Strings and Woodwinds project complete! Music and analysis

Published on July 14th, 2022

About one year after finishing my first orchestration project, I finally managed to complete my second project: a small piece for Strings and Woodwinds.

This took me quite some time as I has limited availability for these musical activities over the past few months. But little by little, I managed to come up with something. There it is!

This is a piece of music written for the following instruments: Violins 1, Violins 2, Violas, Violoncellos, Double-basses, and also for Flutes, Oboes, Clarinets in Bb and Bassoons. Like with the previous project, I composed a piece of music that has an intro and a theme played twice (I revised my previous expectation to compose a Rondo pretty quickly, as it actually was a pretty ambitious goal haha).

I’m pretty happy with the end-result, I think this piece is a bit richer than the previous one, more exploration was made possible because I had to deal with two instrument families this time, and I had a longer theme here to play with. I also encountered some challenges, I asked myself a few questions when orchestrating. I’ll go through some take-away items.

Theme design

I wanted to come up with a longer theme compared to what I had composed previously, mostly because I wanted some room to create opportunities for counter-melodies and other motifs.

I think I managed to achieve this by playing the same note over a couple of measures at different times during the theme. For example, whenever the violins play a whole-note as part of the theme, there’s room for the Woodwinds to take over for a bit during that time. I think Woodwinds can really shine when they play a sort of counter-melody, even when it is for a short amount of time. That creates an interesting dynamic, an interesting mix.

The theme includes some triplets as well. Before introducing them, I was using half-notes, justified by the fact that I wanted to create space for experimentation, as mentioned above. But the use of half-notes here was detrimental to the overall dynamic of the theme: the melody was feeling bare, a bit boring. So I thought mixing some ternary over binary rhythm could fill this gap, and that’s why I went for some triplets here and there.
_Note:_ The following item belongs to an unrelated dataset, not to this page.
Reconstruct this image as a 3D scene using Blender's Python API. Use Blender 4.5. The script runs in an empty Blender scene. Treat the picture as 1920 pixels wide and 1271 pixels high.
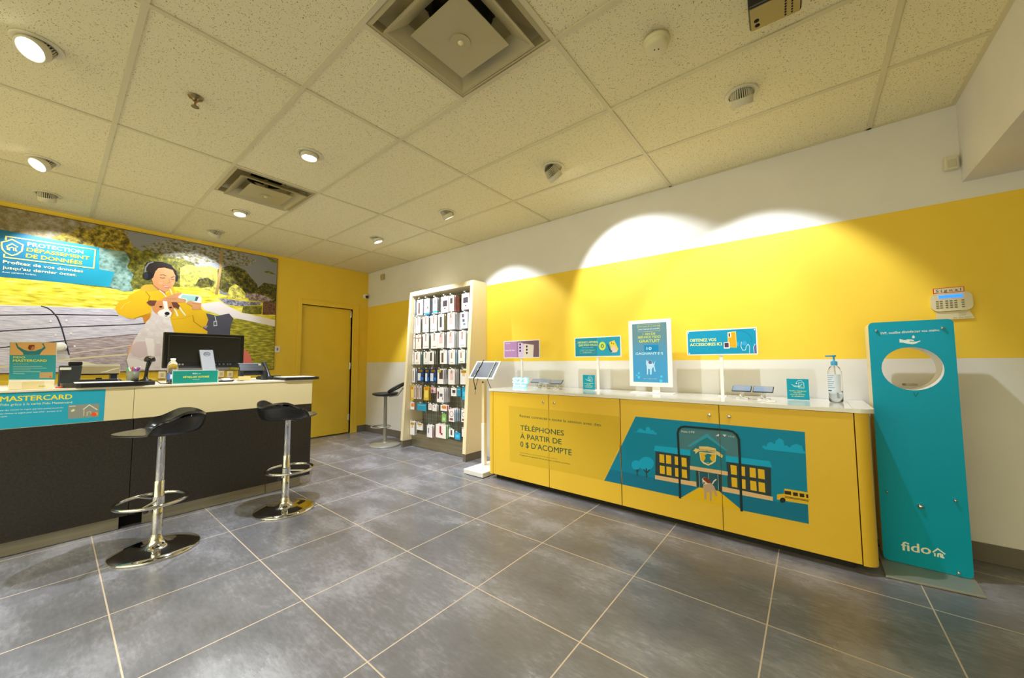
import bpy, math, random
from mathutils import Vector, Matrix, Quaternion
from mathutils.geometry import tessellate_polygon
random.seed(7)
S = bpy.context.scene
COL = S.collection
PI = math.pi
# ------------------------------------------------------------------ camera
CAM = Vector((5.6614, -3.2307, 1.0927))
F = 691.27; YAW = 2.248434; PIT = 0.063545; ROL = -0.004498
_d = Vector((math.cos(YAW)*math.cos(PIT), math.sin(YAW)*math.cos(PIT), math.sin(PIT)))
_r = Vector((math.sin(YAW), -math.cos(YAW), 0)); _u = _r.cross(_d)
R2 = _r*math.cos(ROL) + _u*math.sin(ROL); U2 = -_r*math.sin(ROL) + _u*math.cos(ROL)
cd = bpy.data.cameras.new('camera'); cam = bpy.data.objects.new('camera', cd); COL.objects.link(cam)
cd.sensor_fit = 'HORIZONTAL'; cd.sensor_width = 36; cd.lens = 36*F/1920; cd.clip_start = .02
m = Matrix((R2, U2, -_d)).transposed().to_4x4(); m.translation = CAM; cam.matrix_world = m
S.camera = cam
# ------------------------------------------------------------------ exposure, world
S.view_settings.view_transform = 'Standard'; S.view_settings.look = 'None'
S.view_settings.gamma = 1; S.view_settings.use_curve_mapping = False
S.view_settings.exposure = 0.28
W = bpy.data.worlds.new('world'); S.world = W; W.use_nodes = True
W.node_tree.nodes['Background'].inputs[0].default_value = (1.0, .93, .52, 1)
W.node_tree.nodes['Background'].inputs[1].default_value = 1.7
SPOT_W = 74.0       # watts of one ceiling spot
SPOT_C = (.87, .94, 1.0)
H = 2.58            # ceiling height

def area(name, loc, size, w, col, rot=(0, 0, 0)):
    l = bpy.data.lights.new(name, 'AREA'); l.shape = 'RECTANGLE'; l.size, l.size_y = size; l.energy = w; l.color = col
    o = bpy.data.objects.new(name, l); COL.objects.link(o); o.location = loc; o.rotation_euler = rot; return o
# added fill light behind the camera, standing in for unseen lamps of the shop
area('rear_fill_light', (4.6, -5.6, 2.5), (5.5, 2.4), 80, (1, .95, .62))

# ------------------------------------------------------------------ pixel -> point on a known plane
def ray(u, v): return _d + R2*(u-960)/F - U2*(v-635.5)/F
def on(u, v, ax, val):
    d = ray(u, v); t = (val-CAM[ax])/d[ax]; return CAM + d*t

# ------------------------------------------------------------------ materials
MATS = {}
def lin(c): return c/12.92 if c <= .04045 else ((c+.055)/1.055)**2.4
def hexc(h):
    h = h.lstrip('#'); return tuple(lin(int(h[i:i+2], 16)/255) for i in (0, 2, 4)) + (1,)
def mat(name, col, rough=.5, metal=0, emit=0, trans=0, ior=1.45, coat=0, spec=.5):
    if name in MATS: return MATS[name]
    M = bpy.data.materials.new(name); M.use_nodes = True; b = M.node_tree.nodes['Principled BSDF']
    c = hexc(col) if isinstance(col, str) else col
    b.inputs['Base Color'].default_value = c; b.inputs['Roughness'].default_value = rough
    b.inputs['Metallic'].default_value = metal; b.inputs['IOR'].default_value = ior
    b.inputs['Transmission Weight'].default_value = trans; b.inputs['Coat Weight'].default_value = coat
    b.inputs['Specular IOR Level'].default_value = spec
    if emit: b.inputs['Emission Color'].default_value = c; b.inputs['Emission Strength'].default_value = emit
    MATS[name] = M; return M
def ink(h): return mat('ink_'+h.strip('#'), h, .55, spec=.25)
def noisy(name, stops, scale=(8, 8, 8), detail=6, rough=.6, bump=0, metal=0, dist=0, spec=.4, rn=.55):
    if name in MATS: return MATS[name]
    M = mat(name, stops[0][1], rough, metal, spec=spec); nt = M.node_tree; N = nt.nodes; L = nt.links; b = N['Principled BSDF']
    tc = N.new('ShaderNodeTexCoord'); mp = N.new('ShaderNodeMapping'); mp.inputs['Scale'].default_value = scale
    no = N.new('ShaderNodeTexNoise'); no.inputs['Scale'].default_value = 1; no.inputs['Detail'].default_value = detail
    no.inputs['Distortion'].default_value = dist; no.inputs['Roughness'].default_value = rn
    cr = N.new('ShaderNodeValToRGB'); e = cr.color_ramp.elements
    while len(e) > 1: e.remove(e[-1])
    e[0].position = stops[0][0]; e[0].color = hexc(stops[0][1])
    for p, c in stops[1:]: x = e.new(p); x.color = hexc(c)
    L.new(tc.outputs['Object'], mp.inputs[0]); L.new(mp.outputs[0], no.inputs[0]); L.new(no.outputs[0], cr.inputs[0])
    L.new(cr.outputs[0], b.inputs['Base Color'])
    if bump:
        bp = N.new('ShaderNodeBump'); bp.inputs['Strength'].default_value = bump; bp.inputs['Distance'].default_value = .01
        L.new(no.outputs[0], bp.inputs['Height']); L.new(bp.outputs[0], b.inputs['Normal'])
    return M

WHITE_WALL = noisy('white_wall_paint', [(.3, '#dedbd8'), (.7, '#e4e1de')], (3, 3, 3), 3, .6)
YELLOW_WALL = noisy('yellow_wall_paint', [(.3, '#f0ca3e'), (.7, '#f3ce44')], (3, 3, 3), 3, .55)
YELLOW_DOOR = noisy('yellow_door_paint', [(.3, '#f0ca3c'), (.7, '#f3ce40')], (4, 4, 4), 3, .42)
YELLOW_CAB = noisy('yellow_laminate', [(.3, '#f0c43c'), (.7, '#f3c840')], (3, 3, 3), 3, .38)
WHITE = mat('white_plastic', '#eeece6', .4)
WHITE_GLOSS = mat('white_gloss_worktop', '#f0eeea', .12, coat=.3)
CREAM = mat('cream_laminate', '#ead9ae', .45)
LAMP_WHITE = mat('white_metal_enamel', '#d6d0b8', .4)
GREY_BASE = mat('grey_vinyl_baseboard', '#6e675c', .5)
BLACK = mat('black_plastic', '#1b1b1d', .35)
BLACK_SOFT = mat('black_matte', '#151517', .6)
DARK = mat('dark_recess', '#0c0b08', .8)
CHROME = mat('chrome', '#d8d8da', .06, 1)
STEEL = noisy('brushed_steel', [(.3, '#9b9480'), (.7, '#b3ab94')], (2, 2, 60), 4, .35, metal=.8)
ALU = mat('aluminium', '#b9bcc0', .3, .9)
GREY_PAINT = mat('grey_painted_metal', '#a3a094', .4, .3)
GLASS = mat('clear_plastic', '#ffffff', .03, trans=1, ior=1.3)
WATER = mat('water', '#f2f8ff', .0, trans=1, ior=1.33)
TEAL = mat('teal_print', '#06a0c0', .4, spec=.2)
SCREEN = mat('dark_screen', '#3c4049', .4, spec=.25)
PAPER = mat('white_paper', '#f2f0ea', .6)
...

Enjoying the Oboes / Violins combinations

Towards the end of the course on Woodwind orchestration, there’s a small module on instrument combinations. I leaned on this module to have an idea about which, among the Woodwinds and the Strings, I could have together. I also referred to the Vienna Symphonic Library website which I had mentioned in a previous post.

I ended up linking how the timbre of the oboes sounds when playing a melody against violins which present a counter-melody (or a background). This is a personal preference, but this may be the point actually of all of this: one’s vision of how a melody should be interpreted will be reflected by one’s feeling or tastes. It will also depend on what one has in mind when wanting to describe an emotion or a scene. For example, should the melody of a theme from a piece titled “Returning home” be played by a Clarinet or a Cello? It may depend of the composer’s vision of the piece.

I need to understand how to see a melody through the lens of each instrument, and, for each of them, check if related feelings come out accordingly.

Woodwinds for melodies

After experimenting with this music piece, I noticed that more Woodwind instruments are generally more suited to play a melody (or a counter-melody) than Strings. For example, if we consider low-register instruments only, I feel like bassoons are more suited to play a melody that double-basses.

There was an interesting element that I had to pay attention to, when I wrote a melody for Woodwinds (namely, the theme played by oboes): I had to make room for breathing. This is something that I tried to do, I don’t think it was too detrimental to the theme itself.

I tried to use some Woodwinds as background when the theme was played by the violins, the second time around. This was tricky, I tried to use the bassoons to complement the double-bass, but I think I got this wrong. And that’s may be the biggest take-away for me here: the more instruments, the trickier it gets to get the balance right.